Une start-up est communément associée à une entreprise « tech » qui lève des fonds pour aller vite. Aujourd’hui beaucoup d’entrepreneurs sont associés à des startupers, même si en réalité une grande partie ne se reconnaissent pas voire refusent ce modèle de développement. En tout cas, au sein du Réseau Entreprendre, nous ne faisons pas de différence dans la façon dont nous accompagnons les entrepreneurs.
Mon avis personnel est que le discours autour de la "start-up nation" ne fait pas que du bien à l’entrepreneuriat. Il laisse présager aux entrepreneurs un succès rapide, sur valorise la levée de fonds et le secteur de la tech. Or, c’est le cas d’une minorité d’entre eux. Cela dit, le phénomène start-up a aussi permis la réorientation de certains capitaux vers l’entrepreneuriat, ce qui est très positif.
La "transmission" de son expérience par les entrepreneurs sur laquelle repose le Réseau est-elle une envie partagée ? Sur quoi repose-t-elle ?

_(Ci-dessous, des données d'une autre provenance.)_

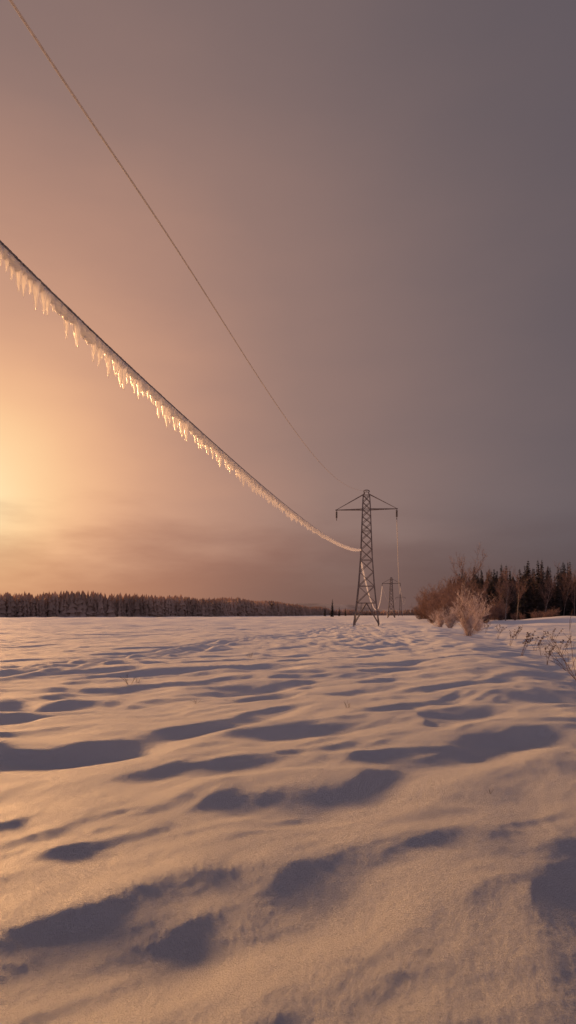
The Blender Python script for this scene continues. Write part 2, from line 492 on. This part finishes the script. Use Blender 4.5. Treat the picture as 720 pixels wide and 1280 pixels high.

Le Réseau Entreprendre promeut en effet la réciprocité : nous encourageons fortement les mentorés à s’investir dans le réseau. La transmission peut revêtir plusieurs formes. La première consiste à raconter ce que l’on a vécu, à objectiver les étapes par lesquelles on est passées. Tous les entrepreneurs ont d’une certaine façon envie de témoigner car ils ont le sentiment de s’être confronté à une aventure personnelle incroyable. Une seconde forme de transmission se rapproche d’un engagement vis-à-vis des jeunes entrepreneurs et implique de prendre du temps. Cette démarche ne vient pas spontanément ; elle doit être encouragée. Cette dynamique peut être très stimulante pour les entrepreneurs qui transmettent qui sont, par nature, des personnalités très curieuses. Evidemment, une partie de cette réciprocité vient du fait d’être membre, de cotiser à l’association pour soutenir le réseau et ses permanents qui font un boulot énorme.
Qu’est ce qui fait un "écosystème" fertile pour l’entrepreneuriat ? Qu’est ce qui manque aujourd’hui pour accompagner les entrepreneurs dans leurs projets ?
Plusieurs éléments rentrent en ligne de compte. Un point important est de parvenir à un meilleur équilibre dans le discours autour de l’entrepreneuriat. Il existe un fort décalage entre la projection sociale autour du startuper, un futur multimillionnaire parti de rien, et la réalité de l’entrepreneuriat qui est une aventure difficile. Il s’agit de continuer à stimuler le désir d’entrepreneur sans tomber dans une représentation idéalisée et trompeuse.
Un second point marquant porte sur les réponses à apporter pour aider à minimiser les risques que prennent les entrepreneurs. Si l’entrepreneur fait parfois figure de "héro contemporain", concrètement, il est en proie à une précarité dans de nombreux domaines au quotidien (accès à un logement, un prêt bancaire, etc.). Il s’agit de trouver une place plus sécurisante aux entrepreneurs pour leurs démarches quotidiennes.
Une autre voie intéressante est celle de la solidarité entre l’ensemble des acteurs économiques, en facilitant les premières commandes de grandes entreprises vis-à-vis de start-up. Les systèmes d’achat et les pratiques peuvent sans doute évoluer dans ce sens. L’accompagnement des créateurs dans leur "cycle de vie entrepreneurial" est aussi une question importante : comment les aider à gérer la succession de leur entreprise ? leur engagement dans un nouveau projet ?
Enfin, le développement des compétences managériales des entrepreneurs est un enjeu essentiel. Ils ont avant tout une forte capacité à faire advenir une idée qu’ils portent, mais ne sont pas forcément bons managers. Ils ont rarement les moyens de faire de la RH correctement et bricolent en permanence. Cela mène parfois à des situations complexes dans l’entreprise qui pourraient être évitées avec un accompagnement dédié.